Is Ethereum quantum-resistant?
Not yet. Ethereum is actively developing a post-quantum roadmap. The Ethereum Foundation published its plan in February 2026, and Vitalik Buterin has outlined requirements across validator signatures, data storage, accounts, and proofs. Ethereum's account model is considered particularly exposed; once a public key is revealed by any transaction, it remains permanently visible on-chain, giving a quantum attacker unlimited time to derive the private key.
What is the difference between quantum-resistant and quantum-proof?
Functionally, these terms are used interchangeably, but "quantum-resistant" is the more technically precise term. No cryptographic system can be proven unconditionally secure for all future quantum hardware. Quantum-resistant algorithms are those for which no known quantum algorithm provides a significant speedup. Post-quantum cryptography (PQC) is the correct technical designation.
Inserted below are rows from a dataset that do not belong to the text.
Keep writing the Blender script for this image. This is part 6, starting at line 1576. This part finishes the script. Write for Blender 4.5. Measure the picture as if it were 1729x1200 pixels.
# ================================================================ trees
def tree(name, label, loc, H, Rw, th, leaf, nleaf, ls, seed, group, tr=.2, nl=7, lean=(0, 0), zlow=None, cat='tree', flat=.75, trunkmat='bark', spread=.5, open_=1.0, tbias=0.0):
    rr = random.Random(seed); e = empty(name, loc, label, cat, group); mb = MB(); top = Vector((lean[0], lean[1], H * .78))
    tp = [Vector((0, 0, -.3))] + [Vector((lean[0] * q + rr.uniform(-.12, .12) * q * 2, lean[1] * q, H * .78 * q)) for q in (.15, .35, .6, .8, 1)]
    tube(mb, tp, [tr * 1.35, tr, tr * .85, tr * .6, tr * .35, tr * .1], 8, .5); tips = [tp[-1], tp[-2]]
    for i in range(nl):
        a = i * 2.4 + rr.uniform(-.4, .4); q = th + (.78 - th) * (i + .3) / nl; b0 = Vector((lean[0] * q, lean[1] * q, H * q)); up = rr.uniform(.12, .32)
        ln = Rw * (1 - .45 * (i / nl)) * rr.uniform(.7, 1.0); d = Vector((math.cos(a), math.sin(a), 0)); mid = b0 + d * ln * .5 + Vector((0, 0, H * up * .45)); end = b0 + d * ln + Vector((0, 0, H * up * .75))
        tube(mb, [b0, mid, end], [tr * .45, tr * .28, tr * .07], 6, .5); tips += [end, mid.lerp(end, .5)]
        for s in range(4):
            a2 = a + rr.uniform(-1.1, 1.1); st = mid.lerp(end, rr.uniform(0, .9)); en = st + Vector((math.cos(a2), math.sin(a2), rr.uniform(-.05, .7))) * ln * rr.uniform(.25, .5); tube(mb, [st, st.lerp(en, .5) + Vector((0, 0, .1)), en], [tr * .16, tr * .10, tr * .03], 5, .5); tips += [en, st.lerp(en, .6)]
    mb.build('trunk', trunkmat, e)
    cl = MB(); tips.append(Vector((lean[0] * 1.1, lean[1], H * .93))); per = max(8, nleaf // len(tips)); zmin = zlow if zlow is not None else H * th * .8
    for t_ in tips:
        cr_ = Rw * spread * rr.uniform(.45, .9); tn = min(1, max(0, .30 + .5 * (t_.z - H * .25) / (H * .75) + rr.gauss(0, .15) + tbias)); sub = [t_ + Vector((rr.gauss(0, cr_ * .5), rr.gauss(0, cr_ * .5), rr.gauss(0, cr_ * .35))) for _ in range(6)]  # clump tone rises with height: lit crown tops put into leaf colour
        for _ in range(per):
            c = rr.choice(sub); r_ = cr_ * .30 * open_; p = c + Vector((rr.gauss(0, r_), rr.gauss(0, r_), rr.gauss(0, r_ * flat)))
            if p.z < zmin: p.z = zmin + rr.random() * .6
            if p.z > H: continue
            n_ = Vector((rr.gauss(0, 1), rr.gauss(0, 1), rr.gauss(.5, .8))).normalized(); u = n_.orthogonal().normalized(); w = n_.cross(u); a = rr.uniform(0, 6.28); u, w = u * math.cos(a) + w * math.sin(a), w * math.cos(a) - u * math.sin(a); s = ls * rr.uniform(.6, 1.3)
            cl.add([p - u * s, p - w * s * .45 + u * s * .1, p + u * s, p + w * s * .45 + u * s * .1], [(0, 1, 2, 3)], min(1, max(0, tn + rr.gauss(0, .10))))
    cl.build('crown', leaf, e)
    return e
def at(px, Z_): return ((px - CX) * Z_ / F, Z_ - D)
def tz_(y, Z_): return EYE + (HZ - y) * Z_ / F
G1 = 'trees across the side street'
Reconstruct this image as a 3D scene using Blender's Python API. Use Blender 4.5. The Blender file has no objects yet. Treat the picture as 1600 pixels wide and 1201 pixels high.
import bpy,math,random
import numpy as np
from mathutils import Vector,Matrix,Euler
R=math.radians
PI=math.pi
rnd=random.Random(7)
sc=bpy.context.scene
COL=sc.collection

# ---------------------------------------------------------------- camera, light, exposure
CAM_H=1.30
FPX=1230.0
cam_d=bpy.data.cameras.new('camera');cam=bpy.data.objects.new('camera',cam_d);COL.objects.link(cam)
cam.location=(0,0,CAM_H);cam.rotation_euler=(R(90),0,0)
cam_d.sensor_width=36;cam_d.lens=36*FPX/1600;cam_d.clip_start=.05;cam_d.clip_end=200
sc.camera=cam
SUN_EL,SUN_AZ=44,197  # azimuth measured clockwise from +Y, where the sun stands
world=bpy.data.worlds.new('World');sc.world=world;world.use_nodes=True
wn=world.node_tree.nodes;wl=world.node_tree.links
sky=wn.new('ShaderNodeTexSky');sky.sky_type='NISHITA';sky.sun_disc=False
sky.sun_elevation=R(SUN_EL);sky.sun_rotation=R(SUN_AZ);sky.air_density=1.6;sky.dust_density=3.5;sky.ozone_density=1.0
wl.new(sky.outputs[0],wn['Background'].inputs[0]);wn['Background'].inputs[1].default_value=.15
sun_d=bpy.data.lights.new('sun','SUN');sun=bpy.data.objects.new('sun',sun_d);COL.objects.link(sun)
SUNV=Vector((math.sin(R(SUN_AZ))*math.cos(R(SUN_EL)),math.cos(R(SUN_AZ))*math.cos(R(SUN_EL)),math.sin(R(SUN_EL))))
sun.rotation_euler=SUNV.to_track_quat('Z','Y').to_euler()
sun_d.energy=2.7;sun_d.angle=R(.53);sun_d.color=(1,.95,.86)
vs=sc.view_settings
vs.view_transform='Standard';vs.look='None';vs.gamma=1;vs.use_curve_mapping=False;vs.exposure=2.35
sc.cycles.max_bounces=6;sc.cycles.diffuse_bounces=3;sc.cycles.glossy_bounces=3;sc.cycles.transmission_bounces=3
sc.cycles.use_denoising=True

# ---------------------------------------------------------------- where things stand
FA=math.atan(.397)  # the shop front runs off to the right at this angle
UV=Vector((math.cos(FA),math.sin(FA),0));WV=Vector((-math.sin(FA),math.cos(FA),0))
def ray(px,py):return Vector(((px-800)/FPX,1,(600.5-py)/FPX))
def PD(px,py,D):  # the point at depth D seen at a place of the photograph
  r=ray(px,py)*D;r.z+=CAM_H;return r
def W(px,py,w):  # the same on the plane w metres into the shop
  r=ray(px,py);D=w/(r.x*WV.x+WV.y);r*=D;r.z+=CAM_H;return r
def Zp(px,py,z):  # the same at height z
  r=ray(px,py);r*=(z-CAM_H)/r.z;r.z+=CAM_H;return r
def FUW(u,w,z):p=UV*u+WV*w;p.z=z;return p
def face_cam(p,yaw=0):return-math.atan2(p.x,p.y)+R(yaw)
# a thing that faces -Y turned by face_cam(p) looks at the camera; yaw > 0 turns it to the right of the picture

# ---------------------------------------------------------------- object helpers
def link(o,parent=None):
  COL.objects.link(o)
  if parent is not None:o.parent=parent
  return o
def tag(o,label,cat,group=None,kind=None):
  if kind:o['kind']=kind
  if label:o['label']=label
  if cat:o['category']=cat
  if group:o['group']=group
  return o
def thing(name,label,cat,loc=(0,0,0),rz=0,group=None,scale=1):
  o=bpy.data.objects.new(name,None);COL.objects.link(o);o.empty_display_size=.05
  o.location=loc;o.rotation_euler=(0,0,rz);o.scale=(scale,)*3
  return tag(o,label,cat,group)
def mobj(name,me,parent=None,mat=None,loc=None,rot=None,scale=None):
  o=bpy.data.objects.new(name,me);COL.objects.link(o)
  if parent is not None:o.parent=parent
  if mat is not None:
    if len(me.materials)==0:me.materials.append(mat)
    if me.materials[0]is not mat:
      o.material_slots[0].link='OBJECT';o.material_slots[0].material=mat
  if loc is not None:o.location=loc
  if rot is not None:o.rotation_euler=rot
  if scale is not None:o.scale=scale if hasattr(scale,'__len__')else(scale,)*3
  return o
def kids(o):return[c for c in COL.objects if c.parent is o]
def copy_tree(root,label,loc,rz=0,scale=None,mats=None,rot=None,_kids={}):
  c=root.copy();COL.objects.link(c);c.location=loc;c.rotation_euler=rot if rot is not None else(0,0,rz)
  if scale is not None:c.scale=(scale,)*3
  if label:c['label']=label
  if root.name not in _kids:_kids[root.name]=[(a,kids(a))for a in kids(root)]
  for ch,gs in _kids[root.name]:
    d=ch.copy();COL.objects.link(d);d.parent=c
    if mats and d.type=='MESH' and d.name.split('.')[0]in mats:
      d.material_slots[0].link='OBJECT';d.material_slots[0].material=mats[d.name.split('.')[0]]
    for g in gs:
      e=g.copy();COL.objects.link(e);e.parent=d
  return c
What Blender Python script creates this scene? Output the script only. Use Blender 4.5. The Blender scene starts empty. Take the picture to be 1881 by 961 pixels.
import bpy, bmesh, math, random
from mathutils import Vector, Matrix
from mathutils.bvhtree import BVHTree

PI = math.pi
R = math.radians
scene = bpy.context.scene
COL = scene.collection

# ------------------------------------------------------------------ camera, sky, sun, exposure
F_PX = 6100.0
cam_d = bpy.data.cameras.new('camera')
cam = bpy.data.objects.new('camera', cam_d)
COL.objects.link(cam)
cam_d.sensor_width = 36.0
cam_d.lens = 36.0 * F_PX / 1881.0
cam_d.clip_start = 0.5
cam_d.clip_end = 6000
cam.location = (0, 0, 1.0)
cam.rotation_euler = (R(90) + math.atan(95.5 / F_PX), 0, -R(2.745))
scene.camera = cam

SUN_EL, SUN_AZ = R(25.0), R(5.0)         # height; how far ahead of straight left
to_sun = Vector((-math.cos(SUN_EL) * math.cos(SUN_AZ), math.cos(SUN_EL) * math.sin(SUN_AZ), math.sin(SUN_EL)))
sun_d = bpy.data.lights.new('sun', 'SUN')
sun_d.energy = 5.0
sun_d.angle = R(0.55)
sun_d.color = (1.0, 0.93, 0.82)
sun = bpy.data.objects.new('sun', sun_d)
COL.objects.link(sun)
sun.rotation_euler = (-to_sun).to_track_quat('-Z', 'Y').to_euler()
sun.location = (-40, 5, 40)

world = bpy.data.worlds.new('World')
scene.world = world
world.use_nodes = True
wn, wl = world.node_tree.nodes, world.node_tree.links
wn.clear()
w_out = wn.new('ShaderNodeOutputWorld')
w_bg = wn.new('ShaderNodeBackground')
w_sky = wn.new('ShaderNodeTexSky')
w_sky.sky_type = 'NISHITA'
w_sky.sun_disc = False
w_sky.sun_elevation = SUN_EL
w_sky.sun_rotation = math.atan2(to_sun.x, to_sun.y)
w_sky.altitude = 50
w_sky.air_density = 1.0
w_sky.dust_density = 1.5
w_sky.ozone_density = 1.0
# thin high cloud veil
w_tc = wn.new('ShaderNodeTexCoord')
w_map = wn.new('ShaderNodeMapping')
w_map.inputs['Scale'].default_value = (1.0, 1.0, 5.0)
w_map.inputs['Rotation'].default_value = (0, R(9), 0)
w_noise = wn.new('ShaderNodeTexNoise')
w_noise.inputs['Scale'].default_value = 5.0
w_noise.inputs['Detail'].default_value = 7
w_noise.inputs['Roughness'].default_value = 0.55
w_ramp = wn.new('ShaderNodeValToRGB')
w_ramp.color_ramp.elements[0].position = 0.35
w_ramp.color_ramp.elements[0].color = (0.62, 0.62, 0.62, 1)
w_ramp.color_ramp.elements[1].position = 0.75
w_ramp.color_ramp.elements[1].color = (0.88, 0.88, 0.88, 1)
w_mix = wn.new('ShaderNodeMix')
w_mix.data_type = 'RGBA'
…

What happens to crypto if quantum computers become widely available?
Any blockchain still using ECDSA or RSA when quantum computers become sufficiently powerful to break them would face catastrophic exposure. Wallets with exposed public keys (any address that has made a transaction) could have their private keys derived.
The chains that have migrated to PQC, or built on it from the start, would be unaffected. This is why the 2029 timeline matters: migration takes years, and decentralized networks can't flip a switch.